--- MATERIAL ---
════

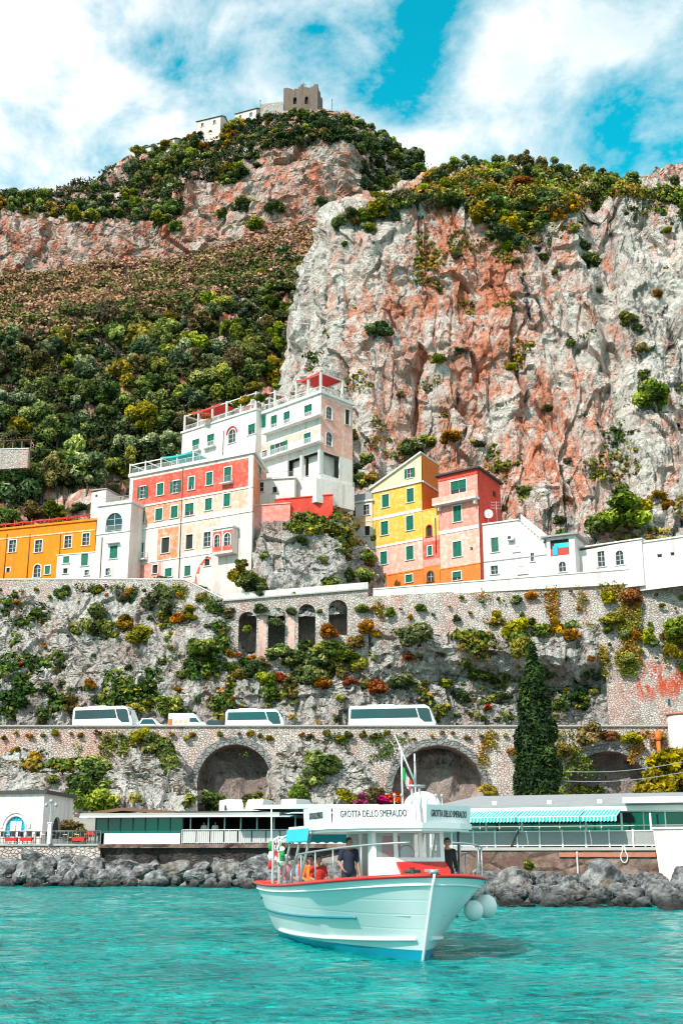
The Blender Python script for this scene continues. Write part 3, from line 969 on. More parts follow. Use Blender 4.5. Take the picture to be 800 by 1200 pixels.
def shutter_leaf(fc, s0, s1, z0, z1, out, n=None):
    """a louvred leaf: frame and slanted slats in one mesh"""
    mb = MB()
    M = fc.M()
    w, h = s1 - s0, z1 - z0
    cs, cz = (s0 + s1) / 2, (z0 + z1) / 2
    f = min(.09, w * .18)
    for k in (s0 + f / 2, s1 - f / 2): mb.box(fc.pt(k, cz, out), (f, .05, h), 0, M)
    for z in (z0 + f / 2, z1 - f / 2, cz): mb.box(fc.pt(cs, z, out), (w - 2 * f, .046, f), 0, M)
    n = n or max(4, int(h / .16))
    for i in range(n):
        z = z0 + f + (h - 2 * f) * (i + .5) / n
        mb.box(fc.pt(cs, z, out), (w - 2 * f, .012, (h - 2 * f) / n * 1.15), 0, M @ Matrix.Rotation(R(-28), 3, 'X'))
    return mb


def window(parent, fc, px, py, wp, hp, kind='shut', arch=False, frame='trim', shut='green', surround=True, sill=True):
    """photo pixel of the window's middle and its size in pixels -> opening in the wall; returns the hole"""
    k0, _ = fc.uv(px - wp / 2, py)
    k1, _ = fc.uv(px + wp / 2, py)
    kc = (k0 + k1) / 2
    _, z1 = fc.uv(px, py - hp / 2)
    _, z0 = fc.uv(px, py + hp / 2)
    return window_sz(parent, fc, k0, k1, z0, z1, kind, arch, frame, shut, surround, sill)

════

--- WRITTEN INSTRUCTION ---
Report how many lines of the data hold the string "pixels"; give only the number.

--- SOLUTION BELOW ---
2